[WRITTEN TASK]: Everything from the line containing "What Blender Python" through the line containing "from mathutils import Vector, noise as mn" must be written out exactly, and nothing more; leave any pictures out.

⁂

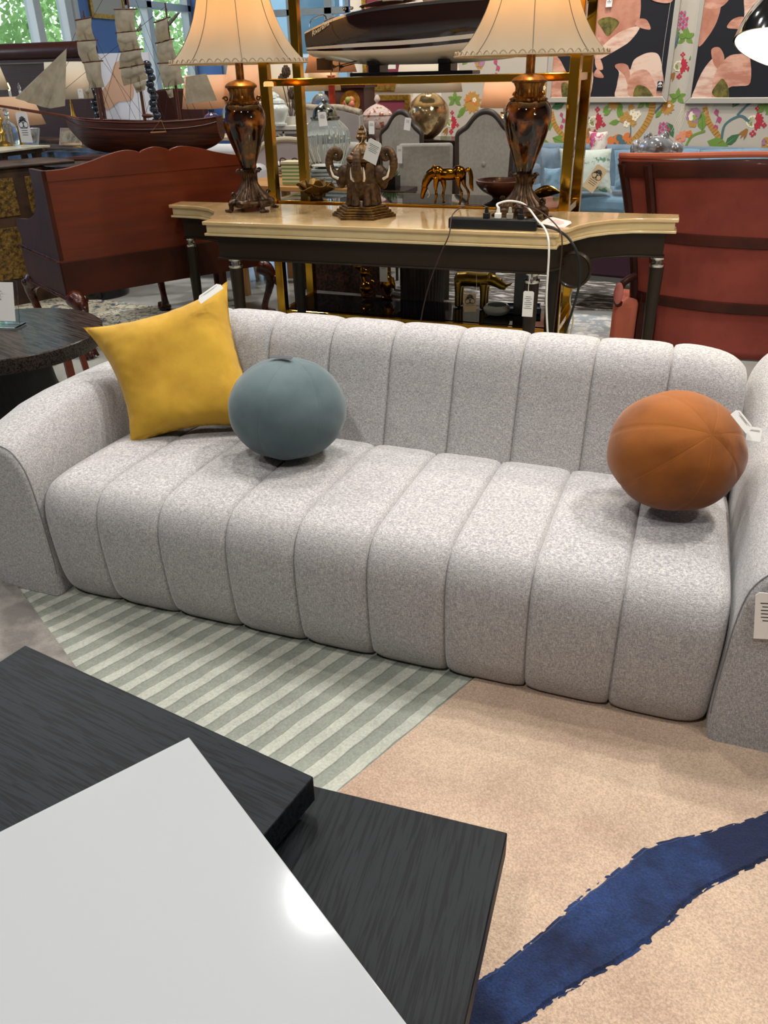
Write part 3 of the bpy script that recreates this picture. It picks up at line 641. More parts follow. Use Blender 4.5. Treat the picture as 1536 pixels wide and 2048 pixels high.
L2 = [(W_([(1400, -20), (1440, 0), (1438, 35), (1420, 70), (1396, 92), (1396, 20)]), 3), (W_([(1400, -30), (1470, -30), (1455, 5), (1430, 18), (1405, 10)]), 1),
      (W_([(1484, 60), (1490, 30), (1495, -20), (1560, -20), (1560, 60), (1500, 70)]), 2), (W_([(1455, 55), (1468, 38), (1490, 35), (1492, 60), (1475, 58)]), 1),
      (W_([(1387, 200), (1392, 175), (1408, 140), (1430, 115), (1450, 120), (1445, 160), (1435, 200)]), 2), (W_([(1424, 100), (1440, 95), (1450, 115), (1445, 140), (1430, 130)]), 3),
      (W_([(1425, 195), (1430, 150), (1455, 115), (1480, 108), (1500, 112), (1502, 165), (1480, 172), (1460, 175), (1440, 198)]), 1), (W_([(1425, 185), (1440, 162), (1448, 158), (1458, 175), (1458, 198), (1440, 198)]), 4)]
framed('flower_painting', 'painting of peach poppies on black in a silver frame, next to the chrome lamp', 'painting', (a0, a0+.92, z0-.01, z0+1.5), .045, M_silver, L2, PM, 'poppy paintings on the wallpaper')
t_ = thing; 
pt = Vector(UW(*WL(1323, 172), .045)); bl = mat('black_card', '15151a', .6)
price_tag('small black tag with white print hanging on the left poppy painting', pt, WD, (0, 0, 1), .05, .075, paper=bl, ink=PAPER, lines=2, string=[pt+Vector((0, 0, .035)), Vector(UW(*WL(1330, 100), .045)), Vector(UW(*WL(1345, 0), .045))])
pt = Vector(UW(*WL(1222, 3), .045)); price_tag('white tag at the top of the left poppy painting', pt, WD, (0, 0, 1), .055, .085, lines=3)
M_burg = mat('burgundy_mount', '7c2f3c', .7); M_print = mat('botanical_print', 'e8e0cc', .7); M_leafp = mat('print_dark_leaf', '3f6b45', .8)
def burg(x0, x1, y0, y1, label, ins=True):
    u0_, zt = WL(x0, y0); u1_, zb = WL(x1, y1); L = []
    w_, h_ = u1_-u0_, zt-zb
    if ins:
        L = [([(u0_+w_*.3, zb+h_*.33), (u1_-w_*.3, zb+h_*.33), (u1_-w_*.3, zt-h_*.25), (u0_+w_*.3, zt-h_*.25)], 1), ([(u0_+w_*.45, zb+h_*.4), (u0_+w_*.55, zb+h_*.5), (u0_+w_*.52, zb+h_*.7), (u0_+w_*.4, zb+h_*.6)], 2)]
    return framed('burgundy_picture', label, 'framed print', (u0_, u1_, zb, zt), .055, M_gold, L, [M_burg, M_print, M_leafp], 'gilt framed prints on burgundy mounts')
burg(723, 821, -110, 27, 'gilt framed print on a burgundy mount, the highest one above the boat model', False)
burg(726, 823, 50, 181, 'gilt framed botanical print on a burgundy mount, seen behind the boat stand')
burg(730, 822, 190, 330, 'gilt framed burgundy print hanging lowest, behind the footed jar', False)
# ================= console table =================
M_cream = mat('cream_lacquer_parchment', 'dcbf8f', .13, n=(3, 'cfae78', .35, .7), coat=.6); M_creamd = mat('cream_lacquer_edge', 'e0cb9c', .18, n=(4, 'd2b985', .35, .7), coat=.4)
M_olive = mat('dark_olive_lacquer', '2b2116', .4, coat=.05, spec=.3); M_steel = mat('polished_nickel', 'c8c4bc', .12, 1)
con = thing('console_table', 'long cream topped console table with concave ends and dark tapered legs behind the sofa', 'console table', (-1.425, 3.632, 0), R(2.1))
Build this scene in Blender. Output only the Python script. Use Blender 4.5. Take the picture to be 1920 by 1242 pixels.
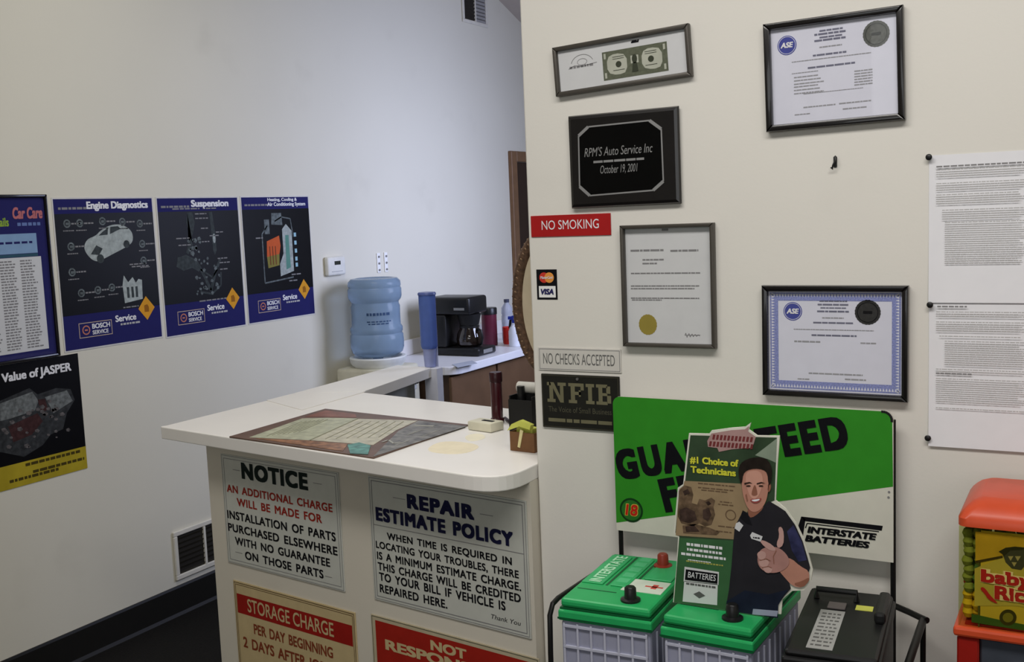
import bpy, bmesh, math, random
from mathutils import Vector, Matrix, Euler

for o in list(bpy.data.objects): bpy.data.objects.remove(o, do_unlink=True)
SC = bpy.context.scene
COL = SC.collection

# ------------------------------------------------------------------ camera
F_PX, YAW, PITCH, ROLL, EYE = 1997.76, 0.508924, 0.110607, -0.040327, 1.70
def cam_axes():
    cy, sy, cp, sp = math.cos(YAW), math.sin(YAW), math.cos(PITCH), math.sin(PITCH)
    f = Vector((-sy*cp, cy*cp, -sp)); r = Vector((cy, sy, 0)); u = r.cross(f)
    r2 = math.cos(ROLL)*r + math.sin(ROLL)*u; u2 = -math.sin(ROLL)*r + math.cos(ROLL)*u
    return r2, u2, f
CR, CU, CF = cam_axes()
cd = bpy.data.cameras.new('camera'); cam = bpy.data.objects.new('camera', cd); COL.objects.link(cam)
cam.matrix_world = Matrix(((CR.x, CU.x, -CF.x, 0), (CR.y, CU.y, -CF.y, 0), (CR.z, CU.z, -CF.z, EYE), (0, 0, 0, 1)))
cd.sensor_fit = 'HORIZONTAL'; cd.sensor_width = 36.0; cd.lens = F_PX/1920*36.0; cd.clip_start = 0.05
SC.camera = cam

# ------------------------------------------------------------------ light
SC.view_settings.view_transform = 'Standard'; SC.view_settings.look = 'None'
SC.view_settings.gamma = 1.0; SC.view_settings.use_curve_mapping = False
SC.view_settings.exposure = 0.0
W = bpy.data.worlds.new('world'); SC.world = W; W.use_nodes = True
W.node_tree.nodes['Background'].inputs[0].default_value = (0.75, 0.85, 1.0, 1)
W.node_tree.nodes['Background'].inputs[1].default_value = 0.25
def area(name, loc, target, sx, sy, power, color, spread=180):
    l = bpy.data.lights.new(name, 'AREA'); l.shape = 'RECTANGLE'; l.size = sx; l.size_y = sy
    l.energy = power; l.color = color; l.spread = math.radians(spread)
    o = bpy.data.objects.new(name, l); COL.objects.link(o); o.location = loc
    d = Vector(target)-Vector(loc); o.rotation_euler = d.to_track_quat('-Z', 'Y').to_euler()
    return o
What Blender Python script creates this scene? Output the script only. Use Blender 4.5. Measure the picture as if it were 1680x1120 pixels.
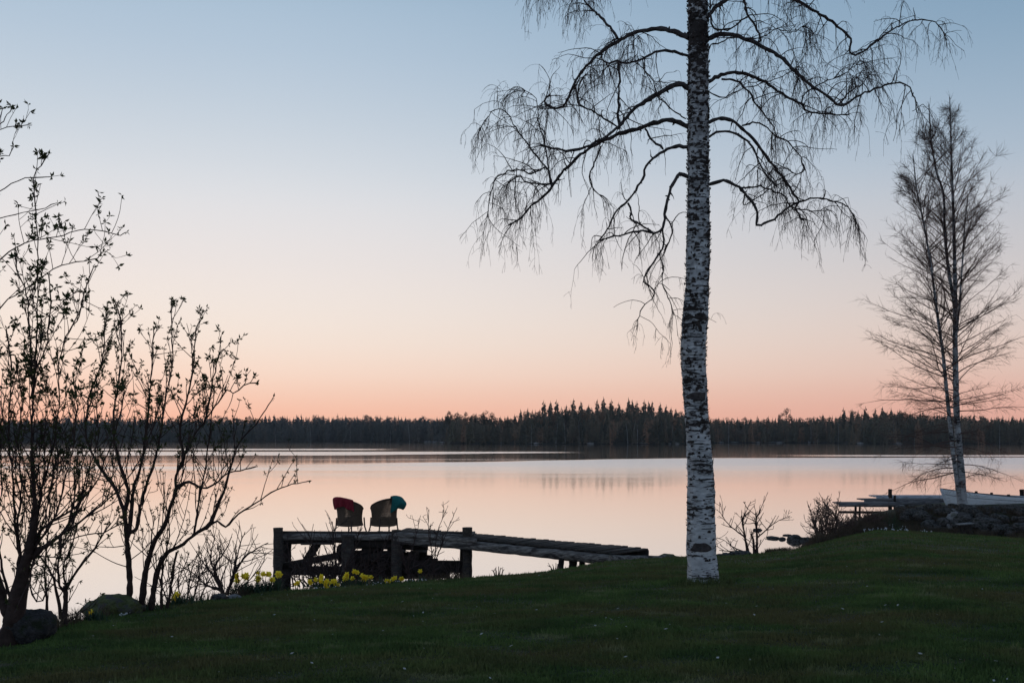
import bpy, math, random
import numpy as np
from mathutils import Vector, noise as mn

for o in list(bpy.data.objects):
    bpy.data.objects.remove(o)
scene = bpy.context.scene
COL = scene.collection

# ------------------------------------------------------------------ camera
FOC, YH, H = 1633.0, 714.0, 4.0          # focal length in photo pixels, horizon row, eye height over the lake
cam_d = bpy.data.cameras.new('camera')
cam = bpy.data.objects.new('camera', cam_d)
COL.objects.link(cam)
cam.location = (0, 0, H)
cam.rotation_euler = (math.radians(90), 0, 0)
cam_d.sensor_width = 36
cam_d.lens = 36 * FOC / 1680
cam_d.shift_y = (YH - 560) / 1680
cam_d.clip_start = 0.1
cam_d.clip_end = 20000
scene.camera = cam

# ------------------------------------------------------------------ world
def s2l(c):
    return tuple(((v / 255) / 12.92 if v / 255 <= .04045 else ((v / 255 + .055) / 1.055) ** 2.4) for v in c)

world = bpy.data.worlds.new('World')
scene.world = world
world.use_nodes = True
wn, wl = world.node_tree.nodes, world.node_tree.links
wn.clear()
wout = wn.new('ShaderNodeOutputWorld'); wbg = wn.new('ShaderNodeBackground')
tc = wn.new('ShaderNodeTexCoord'); sep = wn.new('ShaderNodeSeparateXYZ')
wl.new(tc.outputs['Generated'], sep.inputs[0])

def wmath(op, a, b=None, c=None):
    n = wn.new('ShaderNodeMath'); n.operation = op
    for i, v in enumerate((a, b, c)):
        if v is None: continue
        if isinstance(v, (int, float)): n.inputs[i].default_value = v
        else: wl.new(v, n.inputs[i])
    return n.outputs[0]

def wramp(fac, stops):
    n = wn.new('ShaderNodeValToRGB'); wl.new(fac, n.inputs[0])
    cr = n.color_ramp; cr.interpolation = 'B_SPLINE'
    while len(cr.elements) > 1: cr.elements.remove(cr.elements[-1])
    cr.elements[0].position = stops[0][0]; cr.elements[0].color = (*s2l(stops[0][1]), 1)
    for p, c in stops[1:]:
        e = cr.elements.new(p); e.color = (*s2l(c), 1)
    return n.outputs[0]

def wmix(f, a, b):
    n = wn.new('ShaderNodeMix'); n.data_type = 'RGBA'
    wl.new(f, n.inputs[0]); wl.new(a, n.inputs[6]); wl.new(b, n.inputs[7])
    return n.outputs[2]

def wrange(v, a, b):
    n = wn.new('ShaderNodeMapRange'); n.interpolation_type = 'SMOOTHSTEP'
    wl.new(v, n.inputs[0]); n.inputs[1].default_value = a; n.inputs[2].default_value = b
    return n.outputs[0]

zz = sep.outputs['Z']
# afterglow side (left of the picture), cooler side (right), and the dusk behind and overhead
warm = wramp(zz, [(0, (249, 184, 157)), (.02, (250, 193, 168)), (.04, (251, 209, 187)), (.06, (250, 220, 202)), (.09, (246, 229, 216)), (.125, (242, 231, 223)),
                  (.165, (236, 228, 225)), (.216, (226, 226, 229)), (.255, (213, 219, 226)), (.306, (194, 207, 220)), (.354, (181, 199, 217)), (.42, (162, 187, 209)),
                  (.60, (112, 146, 178)), (1, (62, 88, 122))])
cool = wramp(zz, [(0, (222, 164, 148)), (.02, (226, 170, 155)), (.04, (227, 181, 166)), (.06, (226, 193, 180)), (.09, (221, 200, 191)), (.125, (212, 201, 198)),
                  (.165, (200, 197, 200)), (.216, (184, 192, 203)), (.255, (166, 184, 202)), (.306, (149, 173, 195)), (.354, (134, 163, 188)), (.42, (115, 150, 179)),
                  (.60, (88, 122, 156)), (1, (62, 88, 122))])
back = wramp(zz, [(0, (184, 192, 208)), (.1, (190, 202, 220)), (.25, (172, 192, 218)), (.5, (124, 152, 186)), (1, (70, 96, 130))])
hl = wmath('SQRT', wmath('ADD', wmath('MULTIPLY', sep.outputs['X'], sep.outputs['X']),
                         wmath('ADD', wmath('MULTIPLY', sep.outputs['Y'], sep.outputs['Y']), 1e-6)))
az = wmath('DIVIDE', sep.outputs['X'], hl)
fw = wmath('DIVIDE', sep.outputs['Y'], hl)
front = wmix(wrange(az, -.28, .62), warm, cool)
sky = wmix(wrange(fw, .75, -.35), front, back)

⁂

[REPLY TO THE TASK]:
What Blender Python script creates this scene? Output the script only. Use Blender 4.5. Measure the picture as if it were 1680x1120 pixels.
import bpy, math, random
import numpy as np
from mathutils import Vector, noise as mn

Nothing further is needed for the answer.